Tag Archives: Emily Dickinson

An Anniversary, Amtrak, Amherst and Emily Dickinson.

Today, December 28, 2015 marks the first anniversary of Amtrak’s final runs of the Vermonter on the old New London Northern line between East Northfield and Palmer, Massachusetts.

Until February 1995, this railroad line had been operated by Central Vermont, which at that time conveyed it to New England Central, which hosted Amtrak’s trains.

It was on a snowy evening nearly three years ago that I used my Canon EOS 7D to expose this image of the old New London Northern station at Amherst, Massachusetts.
It was on a snowy evening nearly three years ago that I used my Canon EOS 7D to expose this image of the old New London Northern station at Amherst, Massachusetts.

Step back 135 years. Before New England Central, before digital photography, Amtrak, or commercial electricity . . .

Poet, Emily Dickinson, today one of the best-known American wordsmiths of her generation, lived just a few blocks from this station.

On occasion Emily Dickinson may have traveled by train from Amherst to Monson, where she’d have visited members of her family who lived there. Perhaps she traveled to other destinations further afoot via connections with the Boston & Albany at Palmer.

Back in 1880 a train journey to Monson was easier than today, since then New London Northern served Amherst with three daily trains in each direction.

Two southward runs from Brattleboro afforded travel to Monson; one stopped at 6:46am, and required a change to a New London train in Palmer, which stopped in Monson at 8:24 am. The other was a through all-stops evening train that departed Amherst at 5:50 pm and stopped in Monson at 7:13 pm. There were similar schedules for northward trains.

Which of these schedules might she have traveled?

Her train’s consist, I imagine, was a light wood-burning 4-4-0 leading a wooden baggage car or possibly a combine coach and a second coach. Track speed was probably about a steady 30 mph, except climbing Belchertown Hill, and likely faster heading downgrade.

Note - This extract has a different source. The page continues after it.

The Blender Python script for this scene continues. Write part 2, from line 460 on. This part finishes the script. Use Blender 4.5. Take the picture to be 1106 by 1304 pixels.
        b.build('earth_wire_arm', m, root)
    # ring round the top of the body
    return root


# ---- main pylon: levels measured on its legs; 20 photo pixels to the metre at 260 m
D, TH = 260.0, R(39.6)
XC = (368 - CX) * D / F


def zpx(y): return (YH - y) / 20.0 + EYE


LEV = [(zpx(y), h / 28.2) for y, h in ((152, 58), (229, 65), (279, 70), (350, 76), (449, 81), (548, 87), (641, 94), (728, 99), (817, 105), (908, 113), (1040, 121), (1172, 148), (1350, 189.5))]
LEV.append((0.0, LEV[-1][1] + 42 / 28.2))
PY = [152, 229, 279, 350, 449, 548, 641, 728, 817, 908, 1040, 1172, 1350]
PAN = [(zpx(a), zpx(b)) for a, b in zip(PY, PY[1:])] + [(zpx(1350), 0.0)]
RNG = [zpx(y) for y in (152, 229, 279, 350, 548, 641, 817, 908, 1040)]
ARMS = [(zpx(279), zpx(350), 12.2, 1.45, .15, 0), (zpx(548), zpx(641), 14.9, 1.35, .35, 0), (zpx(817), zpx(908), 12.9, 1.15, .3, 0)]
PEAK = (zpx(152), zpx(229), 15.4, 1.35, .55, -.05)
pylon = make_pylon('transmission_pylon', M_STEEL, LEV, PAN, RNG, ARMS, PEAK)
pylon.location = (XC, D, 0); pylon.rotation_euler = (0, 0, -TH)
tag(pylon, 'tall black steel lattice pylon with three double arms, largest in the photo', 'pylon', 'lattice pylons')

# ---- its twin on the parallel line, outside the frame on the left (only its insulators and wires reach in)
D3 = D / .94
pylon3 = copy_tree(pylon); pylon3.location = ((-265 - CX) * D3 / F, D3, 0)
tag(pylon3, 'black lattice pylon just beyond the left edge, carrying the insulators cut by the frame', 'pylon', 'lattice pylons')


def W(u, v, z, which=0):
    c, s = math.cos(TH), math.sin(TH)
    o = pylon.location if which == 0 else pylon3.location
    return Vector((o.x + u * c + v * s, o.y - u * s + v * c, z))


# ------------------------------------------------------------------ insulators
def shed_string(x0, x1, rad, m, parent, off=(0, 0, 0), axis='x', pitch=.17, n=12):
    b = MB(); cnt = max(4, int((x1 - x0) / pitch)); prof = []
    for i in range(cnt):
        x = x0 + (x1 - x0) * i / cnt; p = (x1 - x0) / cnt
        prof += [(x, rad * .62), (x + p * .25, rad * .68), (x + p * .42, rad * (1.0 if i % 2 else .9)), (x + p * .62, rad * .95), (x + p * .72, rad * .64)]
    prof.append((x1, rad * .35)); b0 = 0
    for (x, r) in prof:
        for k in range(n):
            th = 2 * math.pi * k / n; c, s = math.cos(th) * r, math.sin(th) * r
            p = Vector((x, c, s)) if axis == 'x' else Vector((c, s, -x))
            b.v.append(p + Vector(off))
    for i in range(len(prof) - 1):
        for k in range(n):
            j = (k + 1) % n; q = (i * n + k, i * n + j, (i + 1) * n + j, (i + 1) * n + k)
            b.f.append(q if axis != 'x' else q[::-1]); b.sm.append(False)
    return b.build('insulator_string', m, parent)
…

More research would be necessary to track down the particulars.

Among the lines of her famous poem about her train travels read:

I like to see it lap the miles

And lick the valleys up,

And stop to feed itself at tanks . . .

From this description, it sounds more like the 5:50pm that routinely took water in Palmer before continuing its journey southward. But then, perhaps she was penning her lines about a northward run on its way back toward Amherst. Maybe the water tank mentioned was that located near the Amherst station. Just some educated guesses.

Tracking the Light takes an angle on Literature in an effort to make more compelling images.